* What the exercise asks
Copy the material that follows word for word and omit its pictures.

* Supplied information

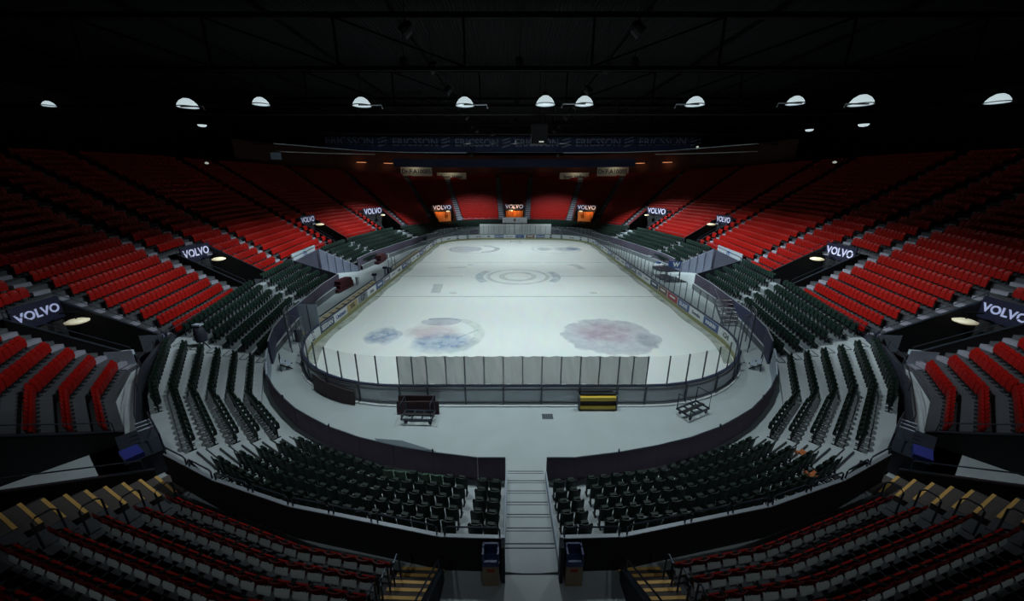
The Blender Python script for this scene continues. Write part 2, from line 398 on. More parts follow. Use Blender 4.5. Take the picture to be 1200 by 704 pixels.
def flat(name, pts2, m, z=0.0325, holes=None):
    b = MB(); b.add([(x, y, z) for x, y in pts2], [tuple(range(len(pts2)))]); return b.build(name, m, ice)
def ring(name, cx, cy, r0, r1, m, z=0.0325, a0=0, a1=360, n=48, yx=1.0):
    b = MB(); A = []; B = []
    for k in range(n + 1):
        a = math.radians(a0 + (a1 - a0) * k / n)
        A.append((cx + r0 * math.cos(a), cy + yx * r0 * math.sin(a), z)); B.append((cx + r1 * math.cos(a), cy + yx * r1 * math.sin(a), z))
    b.strip(A, B)
    if isinstance(m, tuple): m = faded_paint(*m[:5])
    return b.build(name, m, ice)
def disc(name, cx, cy, rx, ry, m, z=0.0325, wob=0.0, n=40, seed=0, rot=0):
    rnd = random.Random(seed); b = MB(); vs = []
    ph = [rnd.random() * 6 for _ in range(4)]
    for k in range(n):
        a = 2 * math.pi * k / n; q = 1 + wob * (math.sin(2 * a + ph[0]) + 0.6 * math.sin(3 * a + ph[1]) + 0.5 * math.sin(5 * a + ph[2]))
        x, y = rx * q * math.cos(a), ry * q * math.sin(a)
        vs.append((cx + x * math.cos(rot) - y * math.sin(rot), cy + x * math.sin(rot) + y * math.cos(rot), z))
    b.add(vs, [tuple(range(n))])
    if isinstance(m, tuple): m = faded_paint(m[0], m[1], m[2], m[3], m[4], (cx, cy), (rx * 1.05, ry * 1.05), m[5])
    return b.build(name, m, ice)
LN = faded_paint('faded_line_paint', (0.10, 0.16, 0.20), 0.95, 0.8, 0.5)
LNF = faded_paint('faint_line_paint', (0.30, 0.36, 0.42), 0.35, 1.0, 0.4)
LBL = faded_paint('faded_lilac_paint', (0.28, 0.28, 0.44), 0.45, .7, 0.3)
LPK = faded_paint('faded_pink_paint', (0.48, 0.28, 0.36), 0.38, .8, 0.3)
LBU = faded_paint('faded_blue_paint', (0.20, 0.32, 0.48), 0.5, .9, 0.28)
LGN = faded_paint('faded_sage_paint', (0.45, 0.55, 0.45), 0.3, 1.0, 0.3)
LGY = faded_paint('faded_grey_paint', (0.28, 0.33, 0.38), 0.42, .9, 0.3)
for yy in (-10.6, 6.7):
    flat('blue_line', [(-14.9, yy - .07), (14.9, yy - .07), (14.9, yy + .07), (-14.9, yy + .07)], LN)
for xa, xb in ((-14.9, -6.8), (4.2, 14.9)):
    flat('centre_line', [(xa, -1.86), (xb, -1.86), (xb, -1.72), (xa, -1.72)], LN)
flat('centre_line', [(-1.5, -1.83), (2.5, -1.83), (2.5, -1.75), (-1.5, -1.75)], LNF)
flat('goal_line', [(-11.5, 25.6), (11.5, 25.6), (11.5, 25.75), (-11.5, 25.75)], LNF)
DLB = ('faded_lilac_patch', (0.36, 0.35, 0.48), 0.6, .8, 0.45, .93)
DPK = ('faded_pink_patch', (0.52, 0.30, 0.40), 0.5, .8, 0.4, .6)
DBU = ('faded_blue_patch', (0.20, 0.32, 0.52), 0.75, 1.0, 0.3, .6)
DGY = ('faded_grey_patch', (0.34, 0.40, 0.46), 0.6, .9, 0.3, .6)
ring('centre_circle', 0.2, -1.9, 3.5, 4.0, LGY); ring('centre_circle', 0.2, -1.9, 1.7, 2.4, LGY)
ring('centre_circle', 0.2, -1.9, 4.4, 5.4, LBU, a0=-35, a1=30); ring('centre_circle', 0.2, -1.9, 4.4, 5.4, LBU, a0=145, a1=215)
disc('circle_paint', 7.0, -20.8, 3.8, 3.7, DLB, .0325, .015, seed=3)
disc('circle_paint', 6.7, -20.2, 2.6, 2.3, DPK, .034, .06, seed=5); disc('circle_paint', 9.6, -21.8, 1.0, 1.4, DGY, .034, .1, seed=6)
disc('circle_paint', -6.6, -17.9, 1.7, .9, DLB, .034, .05, seed=8); disc('circle_paint', -6.9, -20.1, 2.6, 1.7, DPK, .0325, .06, seed=9)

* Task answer
The Blender Python script for this scene continues. Write part 2, from line 398 on. More parts follow. Use Blender 4.5. Take the picture to be 1200 by 704 pixels.
def flat(name, pts2, m, z=0.0325, holes=None):
    b = MB(); b.add([(x, y, z) for x, y in pts2], [tuple(range(len(pts2)))]); return b.build(name, m, ice)
def ring(name, cx, cy, r0, r1, m, z=0.0325, a0=0, a1=360, n=48, yx=1.0):
    b = MB(); A = []; B = []
    for k in range(n + 1):
        a = math.radians(a0 + (a1 - a0) * k / n)
        A.append((cx + r0 * math.cos(a), cy + yx * r0 * math.sin(a), z)); B.append((cx + r1 * math.cos(a), cy + yx * r1 * math.sin(a), z))
    b.strip(A, B)
    if isinstance(m, tuple): m = faded_paint(*m[:5])
    return b.build(name, m, ice)
def disc(name, cx, cy, rx, ry, m, z=0.0325, wob=0.0, n=40, seed=0, rot=0):
    rnd = random.Random(seed); b = MB(); vs = []
    ph = [rnd.random() * 6 for _ in range(4)]
    for k in range(n):
        a = 2 * math.pi * k / n; q = 1 + wob * (math.sin(2 * a + ph[0]) + 0.6 * math.sin(3 * a + ph[1]) + 0.5 * math.sin(5 * a + ph[2]))
        x, y = rx * q * math.cos(a), ry * q * math.sin(a)
        vs.append((cx + x * math.cos(rot) - y * math.sin(rot), cy + x * math.sin(rot) + y * math.cos(rot), z))
    b.add(vs, [tuple(range(n))])
    if isinstance(m, tuple): m = faded_paint(m[0], m[1], m[2], m[3], m[4], (cx, cy), (rx * 1.05, ry * 1.05), m[5])
    return b.build(name, m, ice)
LN = faded_paint('faded_line_paint', (0.10, 0.16, 0.20), 0.95, 0.8, 0.5)
LNF = faded_paint('faint_line_paint', (0.30, 0.36, 0.42), 0.35, 1.0, 0.4)
LBL = faded_paint('faded_lilac_paint', (0.28, 0.28, 0.44), 0.45, .7, 0.3)
LPK = faded_paint('faded_pink_paint', (0.48, 0.28, 0.36), 0.38, .8, 0.3)
LBU = faded_paint('faded_blue_paint', (0.20, 0.32, 0.48), 0.5, .9, 0.28)
LGN = faded_paint('faded_sage_paint', (0.45, 0.55, 0.45), 0.3, 1.0, 0.3)
LGY = faded_paint('faded_grey_paint', (0.28, 0.33, 0.38), 0.42, .9, 0.3)
for yy in (-10.6, 6.7):
    flat('blue_line', [(-14.9, yy - .07), (14.9, yy - .07), (14.9, yy + .07), (-14.9, yy + .07)], LN)
for xa, xb in ((-14.9, -6.8), (4.2, 14.9)):
    flat('centre_line', [(xa, -1.86), (xb, -1.86), (xb, -1.72), (xa, -1.72)], LN)
flat('centre_line', [(-1.5, -1.83), (2.5, -1.83), (2.5, -1.75), (-1.5, -1.75)], LNF)
flat('goal_line', [(-11.5, 25.6), (11.5, 25.6), (11.5, 25.75), (-11.5, 25.75)], LNF)
DLB = ('faded_lilac_patch', (0.36, 0.35, 0.48), 0.6, .8, 0.45, .93)
DPK = ('faded_pink_patch', (0.52, 0.30, 0.40), 0.5, .8, 0.4, .6)
DBU = ('faded_blue_patch', (0.20, 0.32, 0.52), 0.75, 1.0, 0.3, .6)
DGY = ('faded_grey_patch', (0.34, 0.40, 0.46), 0.6, .9, 0.3, .6)
ring('centre_circle', 0.2, -1.9, 3.5, 4.0, LGY); ring('centre_circle', 0.2, -1.9, 1.7, 2.4, LGY)
ring('centre_circle', 0.2, -1.9, 4.4, 5.4, LBU, a0=-35, a1=30); ring('centre_circle', 0.2, -1.9, 4.4, 5.4, LBU, a0=145, a1=215)
disc('circle_paint', 7.0, -20.8, 3.8, 3.7, DLB, .0325, .015, seed=3)
disc('circle_paint', 6.7, -20.2, 2.6, 2.3, DPK, .034, .06, seed=5); disc('circle_paint', 9.6, -21.8, 1.0, 1.4, DGY, .034, .1, seed=6)
disc('circle_paint', -6.6, -17.9, 1.7, .9, DLB, .034, .05, seed=8); disc('circle_paint', -6.9, -20.1, 2.6, 1.7, DPK, .0325, .06, seed=9)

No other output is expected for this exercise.